The Instant Automatons Archive |
Whatever were we thinking?
by Protag (bass guitar)I do remember that a few prevailing ideas flavoured our business model, if I may pollute my reminiscence with such jargon (there's more to come).
But I have to confess, rather like the moment when I cast aside the draft lyrics to "Too Big" (terms like "Multinational Corporation" and "Globalisation" having yet to make an impact on the language) I have trouble with the bottleneck between the conceptual soup in my brain and the china dinner plate this web page affords me.
To head off on a side track, momentarily, the Philips company of the Netherlands, having made a fortune with light bulbs and early radio receivers, gave us something vital in the compact cassette. Originated in 1963 as a monophonic replay only medium, by the early seventies lots of us had portable cassette players and could swap lo-fi copies of our favourite records and TV comedy programmes in the schoolyard. I should, at this juncture, take a swipe at the aforementioned corporation for their union-busting tactics (or something) but I never did my homework and I'm not going to start now. I only know they chose not to patent the compact cassette so it was taken up by other audio companies and became a ubiquitous, stereophonic, play & record medium. A good thing then. Soon we were applying knowledge gleaned from the physics lab and the lesser paragraphs of the weekly music papers and playing the sound out of one cassette player into another, and adding to it.
I have to mention all this because, at the time, it seemed to me that many of the restraints upon the progress of popular music were technological, and we were growing up in a sleepy rural backwater were the money was never more than sufficient and cultural input was always second hand.

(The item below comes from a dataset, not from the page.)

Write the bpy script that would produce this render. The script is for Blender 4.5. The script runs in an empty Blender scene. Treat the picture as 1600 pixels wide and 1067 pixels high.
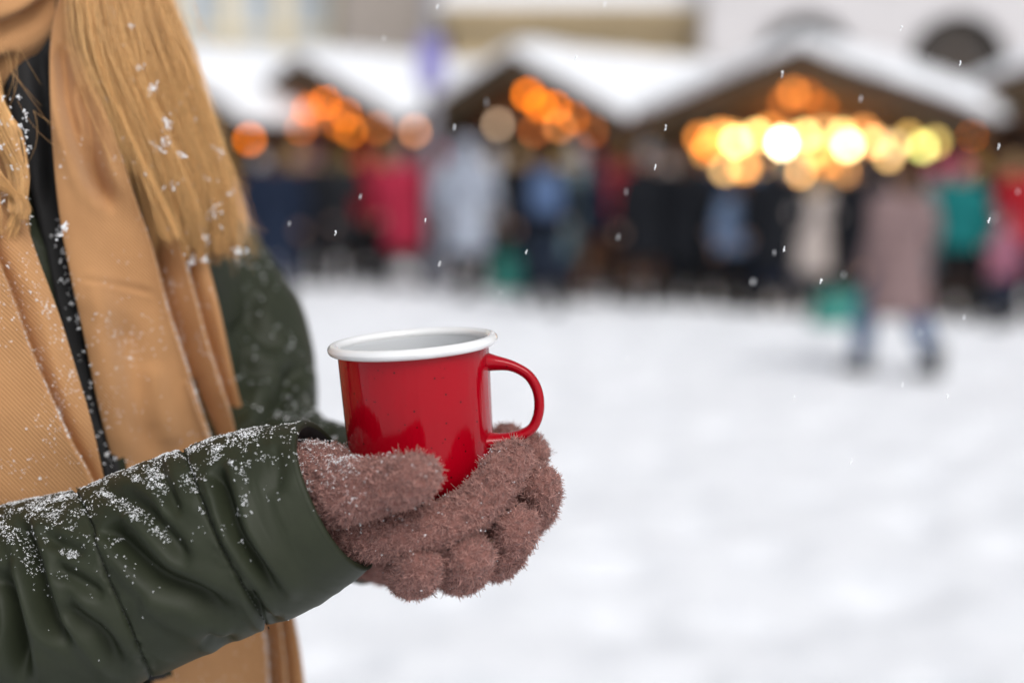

So it seemed to me that the reason popular music had got stuck up its own arse was to do with the cost of the whole enterprise, which fed into an assumption that only that music which was capable of being sold on a massive scale could be made at all. Deep joy, then, at the realisation that what advances in printing technology were to fanzine writers, so cassette decks were to bedroom artistes such as we.
Keen students of the era will know, of course, of the pub rock boom which addressed the same concerns on at least certain levels. But, with my soldering iron and my copy of Practical Electronics, I somehow had the idea that we could make sounds that had never been heard before and headed off into uncharted territory.
Being the peculiar moment in musical history that it was, I never tried particularly hard to play along to my favourite records and to this day have a strange musical dyslexia - as often as not I'd pick up the bass intending to produce a series of notes I had in my head and produce something different by mistake. When I liked it, I kept it. Though usually my fidgety and forgetful nature would lead to ongoing mutations on the bass lines.
Drum machines had hardly been invented but I'd heard The Human League and Cabaret Voltaire on John Peel and knew that was the way to go, for us. None of that Marshall stack nonsense, much as I loved noisy bands. We had to be tippy tappy, headphones on, pile on the echo and away you go…
I only learned decades later that the pub rock pioneers also favoured a return to sensibly sized amplifiers and were, in their own way, somewhat tippy tappy, though with drum machines made of flesh.
So the drum machine kit came through the post and I soldered the bits together. Hurrah. Samba! Waltz! Bossa Nova! Nothing could stop us.
But stop us doing what? We'd figured, I think, that the reason the late 70's dinosaur bands made such lamentable albums was the economic quagmire they'd blundered into. Taking the inevitable conclusion from this we determined to make the music we wanted to with zero regard to acceptability and, therefore, with no concern for profitability. So it was made on the cheap, and, as far as possible, given away; to be disposed of or kept according to the whim of the recipient. We had our own concerns about what was a satisfactory level of composition, performance and recording, of course, but they were snotty nosed teenage concerns and not manifest on our earliest recordings, and only barely evident later. Tape hiss ahoy! Made with love for no real reason at all.
And like all first love, you never forget it.